La muerte del futbolista Nacho Barberá, de 13 años, en pleno partido y aún por causas desconocidas, me hizo revivir uno de los episodios de mi infancia que más me impactaron.

Calentaba con mi equipo detrás de la portería en el campo de fútbol del laboratorio farmacéutico Searle, cerca de Cuemanco y de Xochimilco (Ciudad de México). En el campo se enfrentaban dos equipos de una categoría inferior. Lo recuerdo porque mi hermano Pablo jugaba con los adversarios del equipo que perdió en combate a uno de sus jugadores, que cayó desplomado en un córner.

Al instante lo rodearon jugadores de ambos equipos. Primero pensé que había sido un codazo, pero luego lo descarté porque, a esas edades, los jugadores suelen confiar más en su destreza para intimidar a sus adversarios. Luego pensé en un choque de cabezas o en un pisotón involuntario. Pero no. Pasaban los minutos y el niño permanecía inmóvil. Supe que era algo grave cuando el entrenador gritó mientras corría que llamaran a una ambulancia, que llegó poco después. Demasiado tarde.

Me impactó en lo más profundo que mi entrenador, Albor Sánchez, me dijera a los pocos días que el niño había muerto de una aneurisma. No sabía con certeza por qué pero creo tenerlo más claro hoy que sentí lo mismo al ver la foto de Nacho Barberá con la noticia de su muerte en Valencia. Por un lado veo en mi mente la imagen de mis dedos que se atan las botas, lo último que suelo hacer antes de entrar en el campo. En las miles de veces que lo he hecho, jamás he pensado en la posibilidad de que, minutos más tarde, me vaya a despedir de la vida y del mundo sin darme cuenta. Pienso en Eumir, en Nacho, en Osvaldo, en Shombo, en el Califa, en el Chino, en Luis Daniel, en el Tepi y en todos los que han sido mis compañeros de equipo. Me recorre un escalofrío al pensar que cualquiera de nosotros pudo haber caído desplomado un domingo de fútbol cualquiera.

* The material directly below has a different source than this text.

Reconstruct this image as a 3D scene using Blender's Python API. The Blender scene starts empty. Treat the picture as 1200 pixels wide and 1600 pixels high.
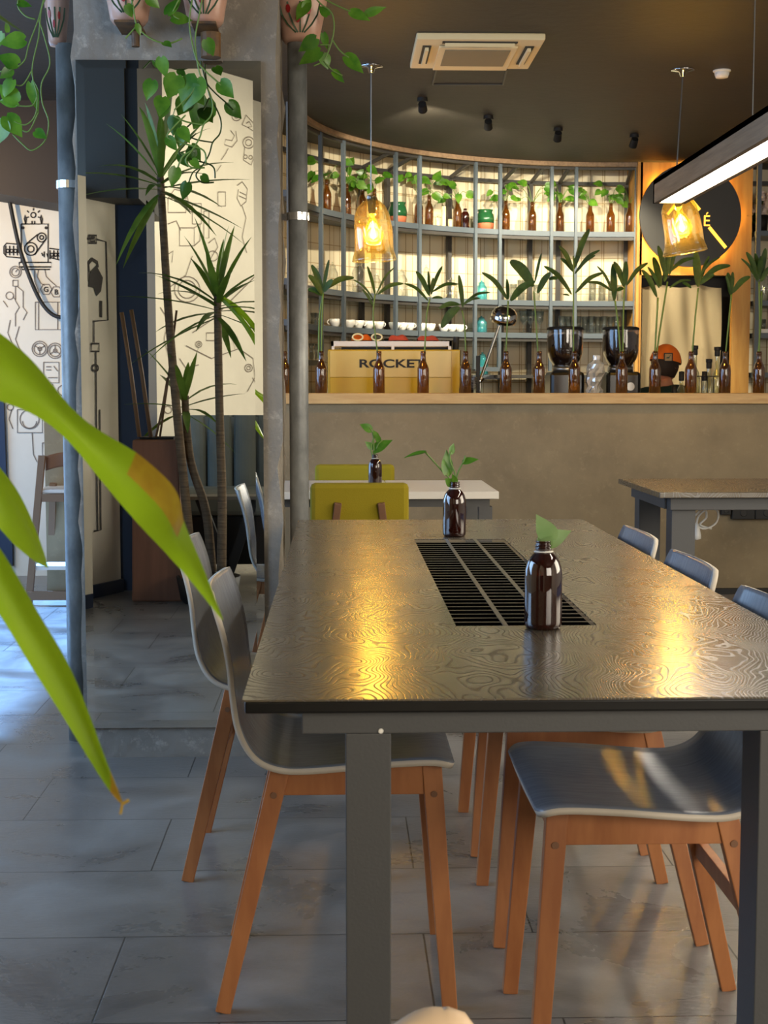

Por otro lado pienso en la sensación de dolor, de incomprensión y de absurdo de esos padres que miran hacia todos lados en busca de un consuelo y de una explicación. No los conozco pero los abrazaría si pudiera y compartiría un momento de duelo con las personas del UD Alzira que acaban de perder un pequeño talismán. Va por ellos también. Pero va sobre todo por Nacho, por el niño de aquella mañana de domingo en Searle y por todas las personas que dejan el mundo antes de tiempo, sin poder terminar su partido de fútbol.